Remember, this is a supposedly *empty* warehouse, which should be showing no signs of use or occupancy. (A long-suffering caretaker crew would still be possible.)

That illusionary roof has to not only present a facade from outside, but must disperse any chimney smoke, and block the back-glow of light pollution from escaping (although this may be less of an issue with enough other light sources nearby).

Any sounds of, say, loud music or cheering crowds or ringing farrier’s hammers that leak out may also draw unwanted attention.

So, the “magic ceiling” that Blanche blithely points to is either performing multiple tasks or is accompanied by other, less obvious, magic.

Back-glow? Not being able to see things underneath it is literally the point. If you can’t see the light from the sun bouncing off things inside, why would the light produced by things inside be any different? Light’s light, regardless of the source.

I was referring to the light bouncing back from the overhead atmosphere. It’s such diffusion that makes a sunbeam visible in a dusty or steamy room. It’s also why you can see more stars in the sky if you’re in the middle of nowhere than if you’re in a city, even in a dark pocket where no lights are actually visible. That diffuse haze is called light pollution.

Heheh. FYI, Jon, the flat I live in is about level with the roof of your “tall building” and I have neighbors looking down on my balcony from almost four times the height. ;-)

More to the point, the fire dpt. will be summoned whenever there’s any smoke around our complex … well, in the daytime, at least. (Some nearby buildings apparently have fireplaces, so nightly smell of nondescript smoke isn’t sufficient to get people alarmed.)
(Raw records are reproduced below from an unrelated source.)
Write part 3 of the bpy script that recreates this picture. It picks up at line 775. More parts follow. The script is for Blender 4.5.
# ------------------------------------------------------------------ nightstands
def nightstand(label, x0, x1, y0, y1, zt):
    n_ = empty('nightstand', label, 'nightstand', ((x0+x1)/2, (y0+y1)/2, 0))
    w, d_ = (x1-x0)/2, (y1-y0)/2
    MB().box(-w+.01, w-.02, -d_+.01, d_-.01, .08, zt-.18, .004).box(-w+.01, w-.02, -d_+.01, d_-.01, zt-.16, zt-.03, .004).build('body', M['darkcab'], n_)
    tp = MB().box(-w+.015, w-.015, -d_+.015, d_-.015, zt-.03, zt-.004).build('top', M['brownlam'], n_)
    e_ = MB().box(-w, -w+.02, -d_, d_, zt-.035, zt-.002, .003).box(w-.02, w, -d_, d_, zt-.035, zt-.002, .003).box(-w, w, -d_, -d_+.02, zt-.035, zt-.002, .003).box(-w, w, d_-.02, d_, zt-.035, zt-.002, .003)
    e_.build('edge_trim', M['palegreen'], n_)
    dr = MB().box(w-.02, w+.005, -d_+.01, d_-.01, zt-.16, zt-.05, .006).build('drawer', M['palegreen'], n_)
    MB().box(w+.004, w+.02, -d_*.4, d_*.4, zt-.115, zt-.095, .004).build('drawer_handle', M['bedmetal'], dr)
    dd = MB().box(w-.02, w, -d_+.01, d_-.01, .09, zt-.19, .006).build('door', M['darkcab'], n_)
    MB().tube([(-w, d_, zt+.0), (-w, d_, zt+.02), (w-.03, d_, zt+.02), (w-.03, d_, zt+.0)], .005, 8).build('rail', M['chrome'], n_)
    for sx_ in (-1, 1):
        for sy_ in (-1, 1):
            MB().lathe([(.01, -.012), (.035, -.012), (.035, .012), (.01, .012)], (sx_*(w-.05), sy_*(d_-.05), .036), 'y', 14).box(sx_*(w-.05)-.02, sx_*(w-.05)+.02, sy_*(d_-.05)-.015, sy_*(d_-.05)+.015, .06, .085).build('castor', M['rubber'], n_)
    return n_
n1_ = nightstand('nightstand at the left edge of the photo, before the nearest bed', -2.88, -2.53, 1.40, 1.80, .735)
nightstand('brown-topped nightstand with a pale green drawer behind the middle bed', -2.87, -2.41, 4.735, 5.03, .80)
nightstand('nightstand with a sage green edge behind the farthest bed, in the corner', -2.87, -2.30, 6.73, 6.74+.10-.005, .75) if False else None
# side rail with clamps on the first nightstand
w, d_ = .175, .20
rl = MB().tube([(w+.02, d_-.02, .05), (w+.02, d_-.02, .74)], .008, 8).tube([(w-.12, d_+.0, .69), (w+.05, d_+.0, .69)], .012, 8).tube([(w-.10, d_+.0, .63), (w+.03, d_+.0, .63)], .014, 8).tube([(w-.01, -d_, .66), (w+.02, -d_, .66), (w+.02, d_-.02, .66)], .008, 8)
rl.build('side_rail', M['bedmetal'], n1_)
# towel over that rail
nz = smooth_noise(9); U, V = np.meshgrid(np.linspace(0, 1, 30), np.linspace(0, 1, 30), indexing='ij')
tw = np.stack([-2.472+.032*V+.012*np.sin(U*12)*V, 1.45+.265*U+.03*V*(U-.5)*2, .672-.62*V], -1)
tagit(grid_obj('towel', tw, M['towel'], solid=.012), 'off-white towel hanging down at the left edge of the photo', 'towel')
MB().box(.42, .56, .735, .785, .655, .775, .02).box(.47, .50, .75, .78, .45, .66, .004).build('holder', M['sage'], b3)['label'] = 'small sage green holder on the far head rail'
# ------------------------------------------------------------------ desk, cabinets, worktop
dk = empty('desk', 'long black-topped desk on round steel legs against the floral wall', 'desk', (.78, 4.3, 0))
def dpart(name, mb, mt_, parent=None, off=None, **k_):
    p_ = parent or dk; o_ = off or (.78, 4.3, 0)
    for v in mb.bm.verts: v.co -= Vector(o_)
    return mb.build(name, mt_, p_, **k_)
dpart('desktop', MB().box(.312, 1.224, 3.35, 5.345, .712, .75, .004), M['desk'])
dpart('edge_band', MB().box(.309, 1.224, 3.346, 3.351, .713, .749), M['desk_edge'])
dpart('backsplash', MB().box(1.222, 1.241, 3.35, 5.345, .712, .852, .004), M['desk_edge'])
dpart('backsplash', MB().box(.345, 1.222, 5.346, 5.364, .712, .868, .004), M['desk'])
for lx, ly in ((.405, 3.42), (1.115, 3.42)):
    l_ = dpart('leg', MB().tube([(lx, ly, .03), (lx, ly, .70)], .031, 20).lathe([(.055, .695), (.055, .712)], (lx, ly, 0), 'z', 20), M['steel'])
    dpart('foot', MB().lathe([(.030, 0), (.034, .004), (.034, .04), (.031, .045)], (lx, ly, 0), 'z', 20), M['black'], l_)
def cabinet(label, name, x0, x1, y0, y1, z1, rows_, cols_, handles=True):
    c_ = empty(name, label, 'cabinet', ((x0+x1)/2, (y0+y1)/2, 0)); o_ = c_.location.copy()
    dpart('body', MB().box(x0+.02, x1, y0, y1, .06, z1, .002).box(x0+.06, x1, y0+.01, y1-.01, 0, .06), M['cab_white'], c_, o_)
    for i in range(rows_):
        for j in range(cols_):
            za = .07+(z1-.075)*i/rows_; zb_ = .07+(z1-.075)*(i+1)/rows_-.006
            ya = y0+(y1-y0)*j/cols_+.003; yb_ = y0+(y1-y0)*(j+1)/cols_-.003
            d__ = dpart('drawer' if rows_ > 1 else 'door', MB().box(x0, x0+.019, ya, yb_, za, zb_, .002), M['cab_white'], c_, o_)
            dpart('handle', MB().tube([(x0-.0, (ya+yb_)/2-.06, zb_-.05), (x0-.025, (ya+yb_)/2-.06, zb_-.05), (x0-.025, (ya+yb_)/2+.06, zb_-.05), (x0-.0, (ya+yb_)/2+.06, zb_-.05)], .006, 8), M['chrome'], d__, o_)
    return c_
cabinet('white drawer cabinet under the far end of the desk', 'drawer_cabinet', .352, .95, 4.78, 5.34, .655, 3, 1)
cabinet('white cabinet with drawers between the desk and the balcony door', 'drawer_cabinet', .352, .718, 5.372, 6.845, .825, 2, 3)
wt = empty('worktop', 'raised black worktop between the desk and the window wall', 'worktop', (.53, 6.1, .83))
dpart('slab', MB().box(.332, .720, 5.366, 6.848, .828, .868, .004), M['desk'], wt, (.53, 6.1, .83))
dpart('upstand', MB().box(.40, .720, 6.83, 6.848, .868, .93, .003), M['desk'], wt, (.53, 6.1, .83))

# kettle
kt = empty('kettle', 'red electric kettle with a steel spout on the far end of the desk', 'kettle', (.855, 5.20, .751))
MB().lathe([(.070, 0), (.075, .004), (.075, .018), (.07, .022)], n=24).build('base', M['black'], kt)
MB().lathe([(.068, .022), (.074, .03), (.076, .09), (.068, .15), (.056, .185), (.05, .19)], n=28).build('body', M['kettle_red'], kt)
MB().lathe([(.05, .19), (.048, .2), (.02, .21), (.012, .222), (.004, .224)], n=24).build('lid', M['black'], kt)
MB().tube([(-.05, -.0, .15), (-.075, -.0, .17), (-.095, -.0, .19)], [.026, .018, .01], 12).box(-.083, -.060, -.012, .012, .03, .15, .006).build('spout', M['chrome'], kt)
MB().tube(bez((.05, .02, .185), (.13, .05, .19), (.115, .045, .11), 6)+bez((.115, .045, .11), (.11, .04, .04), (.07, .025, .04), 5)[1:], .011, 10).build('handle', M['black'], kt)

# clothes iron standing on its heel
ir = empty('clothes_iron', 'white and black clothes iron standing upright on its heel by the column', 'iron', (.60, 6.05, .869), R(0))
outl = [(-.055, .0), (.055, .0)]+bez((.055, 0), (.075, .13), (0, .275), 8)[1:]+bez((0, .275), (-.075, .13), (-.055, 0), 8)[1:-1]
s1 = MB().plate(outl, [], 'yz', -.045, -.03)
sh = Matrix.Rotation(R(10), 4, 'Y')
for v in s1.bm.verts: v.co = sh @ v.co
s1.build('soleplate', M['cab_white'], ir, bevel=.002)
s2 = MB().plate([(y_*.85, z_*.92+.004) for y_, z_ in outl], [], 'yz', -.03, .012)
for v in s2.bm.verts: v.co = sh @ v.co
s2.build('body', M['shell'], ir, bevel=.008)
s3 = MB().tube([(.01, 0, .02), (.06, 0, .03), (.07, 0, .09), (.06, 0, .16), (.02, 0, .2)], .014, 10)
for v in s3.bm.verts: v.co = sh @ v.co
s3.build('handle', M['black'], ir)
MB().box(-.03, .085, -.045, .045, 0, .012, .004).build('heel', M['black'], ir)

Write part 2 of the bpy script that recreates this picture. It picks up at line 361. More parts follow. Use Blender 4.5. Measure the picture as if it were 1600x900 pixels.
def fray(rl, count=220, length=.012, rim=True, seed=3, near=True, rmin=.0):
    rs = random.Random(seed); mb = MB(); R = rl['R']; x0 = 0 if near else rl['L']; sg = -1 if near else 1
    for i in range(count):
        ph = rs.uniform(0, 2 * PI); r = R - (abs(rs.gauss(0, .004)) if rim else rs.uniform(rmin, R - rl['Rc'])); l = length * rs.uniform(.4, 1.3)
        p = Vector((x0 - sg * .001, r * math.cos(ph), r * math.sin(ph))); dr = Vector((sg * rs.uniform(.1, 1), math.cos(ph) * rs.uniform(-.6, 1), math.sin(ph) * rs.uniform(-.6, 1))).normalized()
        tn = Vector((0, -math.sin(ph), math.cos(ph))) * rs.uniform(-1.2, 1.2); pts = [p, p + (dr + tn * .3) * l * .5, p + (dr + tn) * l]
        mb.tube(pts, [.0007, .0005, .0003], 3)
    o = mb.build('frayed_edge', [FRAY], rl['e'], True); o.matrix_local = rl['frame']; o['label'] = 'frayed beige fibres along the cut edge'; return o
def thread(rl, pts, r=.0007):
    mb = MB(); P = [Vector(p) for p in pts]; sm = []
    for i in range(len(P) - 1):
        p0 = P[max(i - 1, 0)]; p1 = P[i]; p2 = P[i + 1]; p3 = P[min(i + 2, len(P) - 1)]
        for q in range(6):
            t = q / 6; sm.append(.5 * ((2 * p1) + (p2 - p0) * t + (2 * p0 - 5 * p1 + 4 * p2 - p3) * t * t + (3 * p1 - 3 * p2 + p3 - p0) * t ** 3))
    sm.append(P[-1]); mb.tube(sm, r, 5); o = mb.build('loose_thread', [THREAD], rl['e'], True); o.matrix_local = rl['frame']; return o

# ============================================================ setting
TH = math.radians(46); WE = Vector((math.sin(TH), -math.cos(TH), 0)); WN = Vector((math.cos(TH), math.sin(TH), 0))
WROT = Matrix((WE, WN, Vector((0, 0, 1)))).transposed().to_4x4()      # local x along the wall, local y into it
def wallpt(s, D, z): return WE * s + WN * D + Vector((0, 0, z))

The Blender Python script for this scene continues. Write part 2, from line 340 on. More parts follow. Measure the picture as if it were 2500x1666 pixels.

People notice while riding in planes!

Surprising but true:
https://archive.jsonline.com/news/milwaukee/15-minutes-of-fame-for-welcome-to-cleveland-sign-lasts-37-years-b99627742z1-360471381.html

That article was really confusing, until I realised that “Cleveland” and “Milwaukee” must be in different places. I thought Milwaukee was a tool making company, didn’t even realise it was a place. Clever idea!

I can imagine that there is a small group (like Tim) who maintains the illusion of the roof, and tweaks it for the seasons. I would suspect there is some artistic competition among them for creating the best illusion. An escaping balloon would be unlikely to attract any attention, unless someone happened to be looking at the roof at the exact moment it passed through.

This all works better in the time frame of the story, because these days the planet is being mapped by satellites that determine the ground level by surface radar, so the illusion would have to work not just for visible light, but all frequencies. Otherwise, anybody looking at a digital elevation map of London would notice that the building has zero elevation inside the walls (of course, that’s not a REALLY recent thing—I was working with 1-meter DEMs for generating topographical data 25 years ago.).

Y’all are overthinking this. The spell doesn’t have to be 100% illusion. It could just “encourage” people not to look too close. Including at the roof or even via airplane or satellite photo. Police don’t think there’s a grow in there because they “happen” not to think about it all, even when looking for snow-free roofs.

That sounds almost like the “invisibility” spells in the Lord D’Arcy stories by Randall Garrett. That was a case of “You don’t see (because you must look away).” Ability to look directly at a particular spot was proof that no such spell was active there.

Yeah, it’s more likely a reference to the Hitchhikers Guide.

I’ve read too much science fiction and fantasy to be a reference to anything in particular, but the Hictchhker’s Guide to the Galaxy is a good pull.

The “Somebody Else’s Problem” field comes up, as a more serious thing, pretty often when discussing how psychic invisibility works.

I think it’s probably a combination of actual illusion and SEP field. And it might not even be something present in every spell of this sort. Magic is unpredictable.

People are surprisingly willing to not look too deeply into things. We’ll see something weird and then move on with whatever we were doing. We only have reason to suspect something might be up here because we *know* something is up in the story, and thus presume people in the setting would suspect weird magic. But maybe most people would just go “that’s kinda weird” and shrug.